I have to come back to hammering out any number of articles and posts on a daily basis. Let it flow. I still have not gotten into my ADHD flow yet, but it starts today. I will learn and research and write as I go along. No reason to separate the rough from the refined until later.

Writing a stream-of-consciousness morning dialogue with yourself was the basis of Julia Cameron’s “The Artist’s Way” and her morning pages – 3 handwritten pages I call snot pages because you are really clearing your head. I used to do them, but now, 99% of what I write is digital.

I’m looking at a pot of drip coffee brewing, and I remember my paternal grandmother in North Carolina telling me that coffee grounds were flowers’ best fertilizer. People used percolator coffee pots back then, so the liquid went over the grounds a number of times instead of once like a drip system.

The brewing coffee was recycled to the top where you could see it getting darker and darker until it was ready. The way we drink coffee today, and the amount, my grandmother could have fertilized every flower in the State of North Carolina and had enough left over for Virginia.

People who teach fast writing say to just let it rip and worry about spelling and grammar later. If you are trying for maximum output, I suppose it’s right. I just don’t like the sloppy look, especially when in Google Drive you can go to Tools|Spelling and correct anything in seconds.

To me, fast writing is for someone whose output is being commanded by another or by a self-imposed goal. In any event, the drive is external. If you write the great American novel, will anyone care if it’s completed in a year, or a year and a day.

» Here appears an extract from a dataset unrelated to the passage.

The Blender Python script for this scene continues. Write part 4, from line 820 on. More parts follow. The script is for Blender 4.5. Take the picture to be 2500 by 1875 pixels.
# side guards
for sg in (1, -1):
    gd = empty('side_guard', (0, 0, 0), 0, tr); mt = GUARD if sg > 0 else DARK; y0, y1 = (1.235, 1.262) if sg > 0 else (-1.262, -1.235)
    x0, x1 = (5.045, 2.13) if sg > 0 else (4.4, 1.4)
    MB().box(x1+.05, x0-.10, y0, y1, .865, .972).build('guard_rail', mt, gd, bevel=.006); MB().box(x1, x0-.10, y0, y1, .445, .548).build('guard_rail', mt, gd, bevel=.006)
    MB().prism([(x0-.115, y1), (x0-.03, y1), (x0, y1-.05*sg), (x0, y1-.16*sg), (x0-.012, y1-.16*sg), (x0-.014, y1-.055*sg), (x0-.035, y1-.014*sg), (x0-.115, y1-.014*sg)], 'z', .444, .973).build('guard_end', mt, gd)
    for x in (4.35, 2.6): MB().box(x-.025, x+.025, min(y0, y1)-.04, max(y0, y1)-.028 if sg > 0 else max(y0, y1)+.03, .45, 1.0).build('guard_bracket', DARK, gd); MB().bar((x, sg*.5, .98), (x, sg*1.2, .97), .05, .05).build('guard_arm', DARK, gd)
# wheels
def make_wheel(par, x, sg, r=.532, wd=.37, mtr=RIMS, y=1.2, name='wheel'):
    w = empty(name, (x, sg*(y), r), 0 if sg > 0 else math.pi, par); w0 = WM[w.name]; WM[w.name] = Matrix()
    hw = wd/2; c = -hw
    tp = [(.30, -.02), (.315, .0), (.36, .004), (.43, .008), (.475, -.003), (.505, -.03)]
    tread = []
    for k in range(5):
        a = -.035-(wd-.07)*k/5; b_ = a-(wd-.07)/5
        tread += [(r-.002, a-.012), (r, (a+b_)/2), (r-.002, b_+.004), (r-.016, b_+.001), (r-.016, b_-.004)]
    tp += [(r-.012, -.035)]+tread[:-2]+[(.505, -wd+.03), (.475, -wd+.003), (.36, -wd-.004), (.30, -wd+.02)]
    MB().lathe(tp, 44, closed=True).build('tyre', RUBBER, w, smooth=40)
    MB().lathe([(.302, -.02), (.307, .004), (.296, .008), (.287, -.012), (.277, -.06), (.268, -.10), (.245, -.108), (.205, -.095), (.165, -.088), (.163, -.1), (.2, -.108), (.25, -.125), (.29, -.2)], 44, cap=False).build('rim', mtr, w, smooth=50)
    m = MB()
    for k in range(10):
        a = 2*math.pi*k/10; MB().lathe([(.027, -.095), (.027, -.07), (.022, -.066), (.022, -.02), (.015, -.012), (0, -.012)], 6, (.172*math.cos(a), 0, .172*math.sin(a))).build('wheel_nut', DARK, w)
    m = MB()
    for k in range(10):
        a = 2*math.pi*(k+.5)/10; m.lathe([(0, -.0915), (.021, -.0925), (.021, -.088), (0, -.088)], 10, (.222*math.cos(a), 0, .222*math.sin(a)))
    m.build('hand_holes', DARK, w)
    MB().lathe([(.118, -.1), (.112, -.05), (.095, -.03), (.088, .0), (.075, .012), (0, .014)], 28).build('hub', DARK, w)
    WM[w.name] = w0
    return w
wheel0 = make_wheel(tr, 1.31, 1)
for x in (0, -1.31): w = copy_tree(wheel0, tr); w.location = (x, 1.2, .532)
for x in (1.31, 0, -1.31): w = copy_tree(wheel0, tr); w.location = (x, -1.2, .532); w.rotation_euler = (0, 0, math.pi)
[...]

I am bothered by current human need for speed. And excess. And greed. Anything above tribal needs are products of agriculture and civilization that developed from it.

Agriculture gave us the ability to stay in one spot instead of hunting and gathering. We no longer follow the sun or the animals or the seasons. We can save excess grain to carry us over the winter and bad seasons and seeds for the future. But this also gives us the foundation of greed (more saved food) in which to control others or the idea that it’s easier to rape, pillage, and plunder than it is to care for yourself and your family.

It also gave rise to limited food sources that were incomplete and incompatible with human health. I doubt any hunter-gatherer had diabetes. We may live longer than our ancestors, but many skeletons were larger than people today and showed solid teeth and bones.

I am fighting daily to get my blood sugar and type II diabetes under control. Turns out, all I have to do is eat real food. Cooked or not cooked. No sugar. No wheat. No grains. Not processed.